Por otro lado están los que piensan –pensamos– que el actual orden de la agricultura lo es sólo para unos cuantos y acarrea un espantoso desorden para las comunidades, el medio ambiente y la riqueza de las naciones. Los que proponen que se torne los ojos a los campesinos, a los indígenas, a las agriculturas familiares que ahora tanto defienden sus tierras, como resisten mejor que otros sectores a la crisis de la especulación financiera. Que se cambie la receta y en lugar de apoyar a las grandes empresas se forjen políticas que fortalezcan la capacidad productiva de estos pequeños productores, dotándolos de infraestructura, combinando las nuevas tecnologías con las ya probadas por ellos: recuperando sus saberes, preservando sus semillas.
Por ahora la correlación de fuerzas favorece a los defensores del orden agrícola devastador y excluyente. Los que pensamos en un nuevo orden agrícola como pilar para una nueva época para la comunidad de los seres vivos, tenemos que construir fuerza, tender puentes, actuar social y políticamente a pesar de lo adverso de la coyuntura.

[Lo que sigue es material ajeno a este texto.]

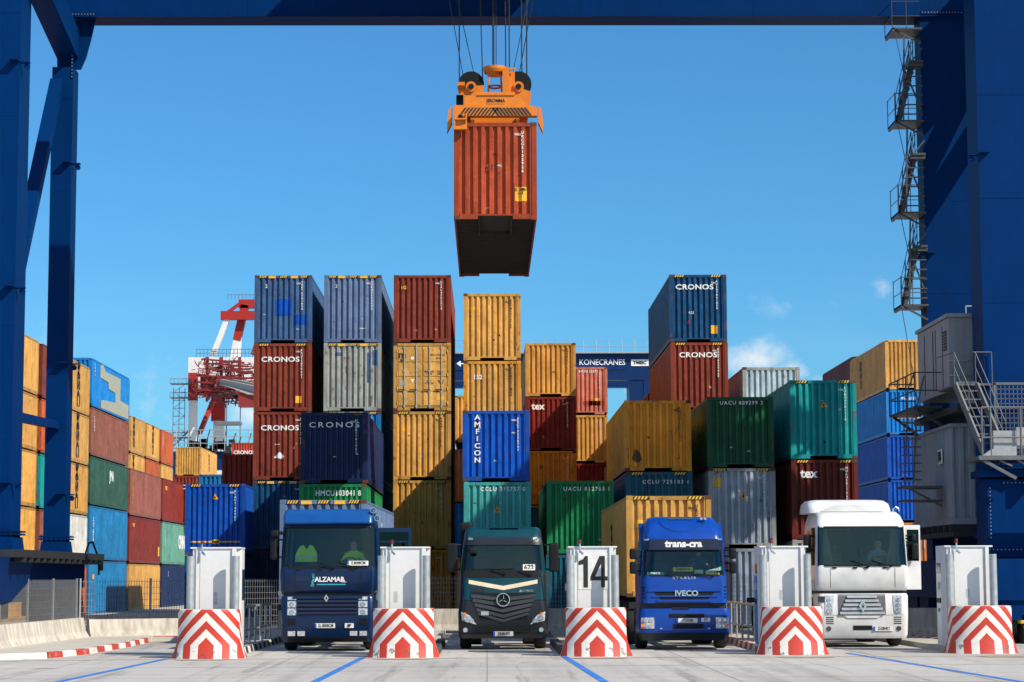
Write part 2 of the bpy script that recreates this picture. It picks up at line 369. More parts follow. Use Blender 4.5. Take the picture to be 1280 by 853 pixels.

PS. Y sin embargo, hay avances... Apenas este miércoles, la división de cambio climático del Deutsche Bank publica un estudio donde cuestiona precisamente el enfoque productivista, del caduco orden agrícola actual, por incrementar la escasez de agua y la emisión de gases de efecto invernadero. Al mismo tiempo afirma que debe contemplarse como alternativa la remergencia de granjas pequeñas, autosuficientes, orgánicas, diversificadas en sus cultivos, eficientes en el uso del agua y la energía, socialmente justas y autosustentables.